Wie oft sehen wir z. B. christliche Eltern in Unruhe und großer Sorge über die Auflehnung und Weltlichkeit ihrer Kinder, und doch haben sie eigentlich nur sich selbst wegen dieser Erscheinungen anzuklagen, weil sie in ihrer Familie nicht treu mit Gott ihren Weg gegangen sind. So war es bei Jakob. Er stand in Sichem auf einem niedrigen Niveau, und da ihm jenes zarte Gefühl fehlte, das ihn bestimmt zur Entdeckung seiner falschen Stellung gebracht hätte, gebrauchte Gott in seiner Treue die Umstände, um ihn zu züchtigen. „Irrt euch nicht, Gott lässt sich nicht spotten! denn was irgend ein Mensch sät, das wird er auch ernten“ (Gal 6,7). Das ist ein ernster Grundsatz, der sich in den Regierungswegen Gottes immer wieder findet, und dessen Anwendung niemand entgehen kann. Für die Kinder Gottes ist es sogar Gnade, dass sie gezwungen sind, die Früchte ihrer Irrtümer zu ernten. Es ist Gnade, auf die eine oder andere Weise lernen zu müssen, wie traurig es ist, sich von dem lebendigen Gott zu entfernen oder den uns von ihm zugewiesenen Platz nicht einzunehmen. Wir müssen erfahren, dass auf der Erde der Ort unserer Ruhe nicht ist. Der Wunsch Gottes ist, dass wir in und bei ihm ruhen. Das ist Gnade.
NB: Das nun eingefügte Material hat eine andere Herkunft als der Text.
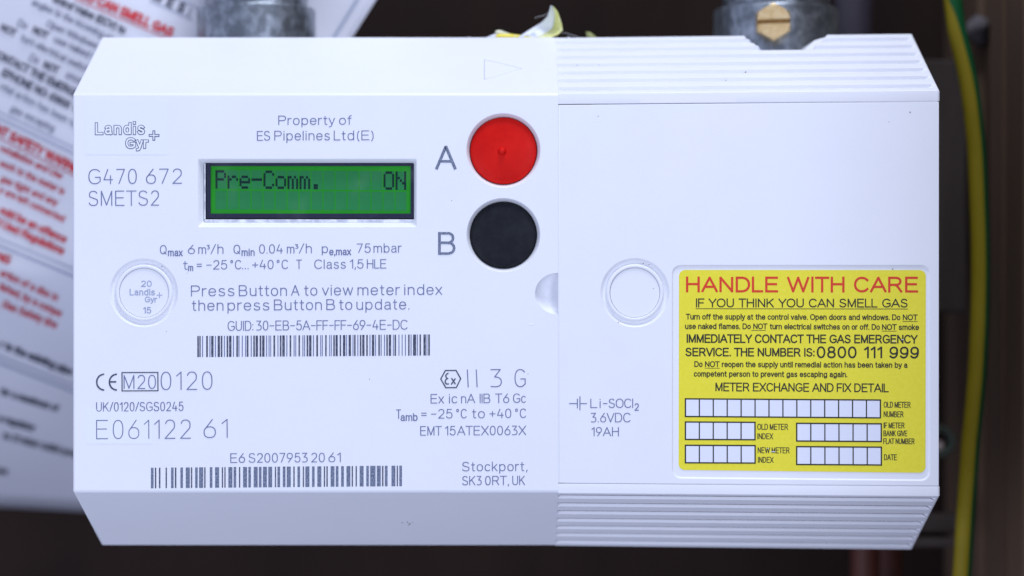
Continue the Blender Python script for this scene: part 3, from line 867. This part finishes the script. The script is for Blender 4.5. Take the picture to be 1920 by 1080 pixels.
# ---- seal plugs
def plug(cx, cy, r, label=None):
    bm = bmesh.new()
    loft(bm, [(circle(cx, cy, rr, 64), d) for rr, d in ((r, 10), (r, 4.2), (r-.5, 3.4), (r-1.4, 3.1))], cap=True)
    o = bm_obj('seal_disc', bm, WHITE, meter, 50, big=3000)
    if label: o['label'] = label
    return o
sd = plug(*SL, 46.1, 'disc marked 20 and 15 around a small logo'); plug(*SR, 46.6, 'plain blank disc')
letters('disc_lettering', [
    ('20', 264, 284, 538, 538, 12, 1.9), ('Landis', 242.5, 290, 554, 554, 12.5, 1.9, .3), ('Gyr', 271, 294, 567, 567, 11, 1.9, .3),
    ('#', [(293, 553.5), (304, 553.5)], 1.5), ('#', [(298.5, 548), (298.5, 559)], 1.5), ('15', 268, 283, 588, 588, 12.5, 1.9)], INKL, sd, d=2.85)

# ---- push buttons
def button(cx, cy, r, m, nipple, label):
    bm = bmesh.new()
    prof = [(r, 36), (r, 14), (r-.6, 11.6), (r-2.4, 9.8), (r-6, 8.4)]+[(r*k, 8.4-5.5*(1-k*k)) for k in (.85, .7, .5, .3)]
    rows = loft(bm, [(circle(cx, cy, rr, 72), d) for rr, d in prof], cap=False)
    bm.faces.new(rows[-1])
    o = bm_obj('push_button', bm, m, meter, 60)
    o['label'] = label
    if nipple:
        bm = bmesh.new()
        loft(bm, [(circle(cx-2.5, cy+1.6, rr, 24), d) for rr, d in ((9.0, 4.2), (7.6, 2.6), (6.6, .4), (5.6, -2.0), (4.0, -3.8), (2.0, -4.8), (.3, -5.0))], cap=True)
        bm_obj('nipple', bm, m, o, 80)
    return o
button(*BA, 62.7, REDB, True, 'red button with a small raised point')
button(*BB, 62.2, BLKB, False, 'plain black button')

# ---- display
disp = None
bm = bmesh.new()
def frame(bm, o, i, d0, d1):
    ro = [(o[0], o[1]), (o[2], o[1]), (o[2], o[3]), (o[0], o[3])]; ri = [(i[0], i[1]), (i[2], i[1]), (i[2], i[3]), (i[0], i[3])]
    loft(bm, [(ro, d1), (ro, d0), (ri, d0), (ri, d1)])
frame(bm, (385.5, 304.5, 776.5, 408.6), (393, 310.5, 769.3, 400), 13, 24)
disp = bm_obj('display', bm, NAVY, meter)
bm = bmesh.new(); box(bm, 391.5, 309, 771, 401.5, 17, 22)
bm_obj('lcd_panel', bm, LCD, disp)
bm = bmesh.new(); box(bm, 372, 300, 779.5, 424, 26, 30)
bm_obj('circuit_board', bm, BOARD, disp)
bm = bmesh.new(); box(bm, 381.3, 411.0, 776, 416.5, 12, 16); box(bm, 381, 306, 383.6, 410.5, 12, 16)
bmesh.ops.bevel(bm, geom=bm.edges[:], offset=.7, segments=2, affect='EDGES', profile=0.5)
bm_obj('glass_edge', bm, SILV, disp)
bm = bmesh.new(); box(bm, 378, 303, 778.5, 418.5, 7.2, 8.8)
bm_obj('window', bm, GLASS, disp)
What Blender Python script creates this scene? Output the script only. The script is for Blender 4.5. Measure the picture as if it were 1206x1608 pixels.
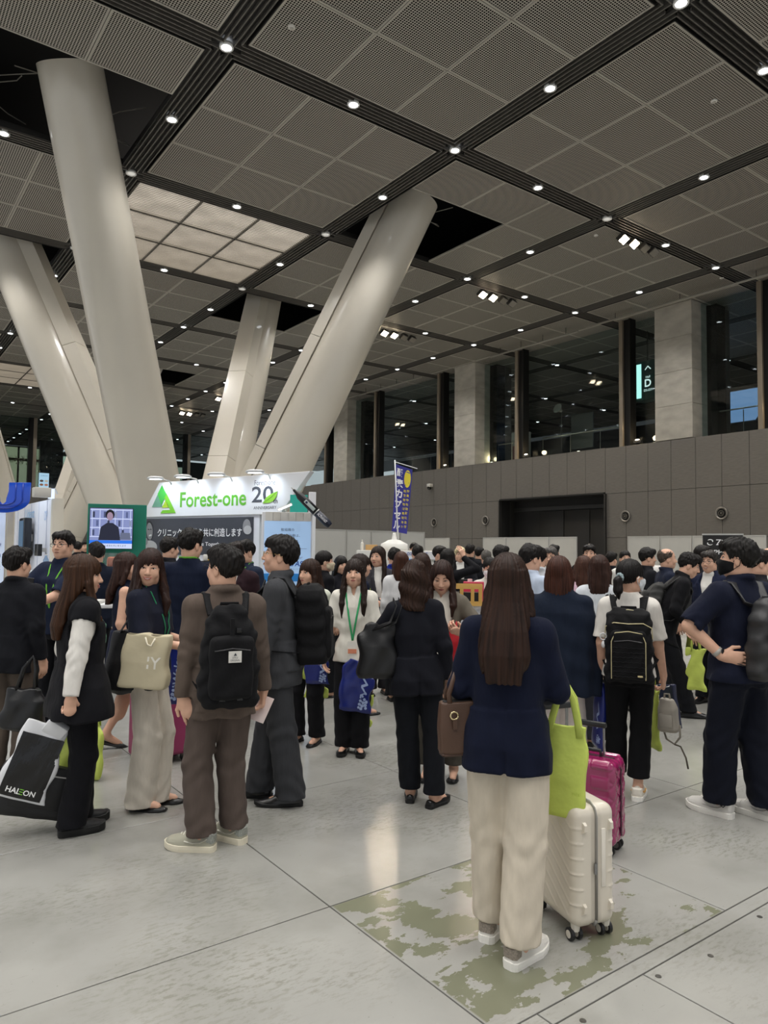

Und wenn wir abirren oder auf dem Weg zurückbleiben, ruft Er uns zu: „Wenn du umkehrst,… zu mir umkehrst usw.“ (Jer 4,1). Falsche Demut, die Frucht des Unglaubens, leitet oft den Abgeirrten oder Zurückgebliebenen dahin, eine geringere Stellung einzunehmen als die, die Gott ihm gibt, weil er nicht den Grundsatz kennt, auf dem Gott eine Seele wiederherstellt und auch nicht das Maß dieser Wiederherstellung. Der verlorene Sohn wollte ein Tagelöhner werden, weil er nicht wusste, dass er auf diesen Platz genauso wenig Anspruch hatte wie auf den eines Sohnes, und dass es andererseits dem Charakter des Vaters nicht entsprochen hätte, ihn in eine solche Stellung zu bringen.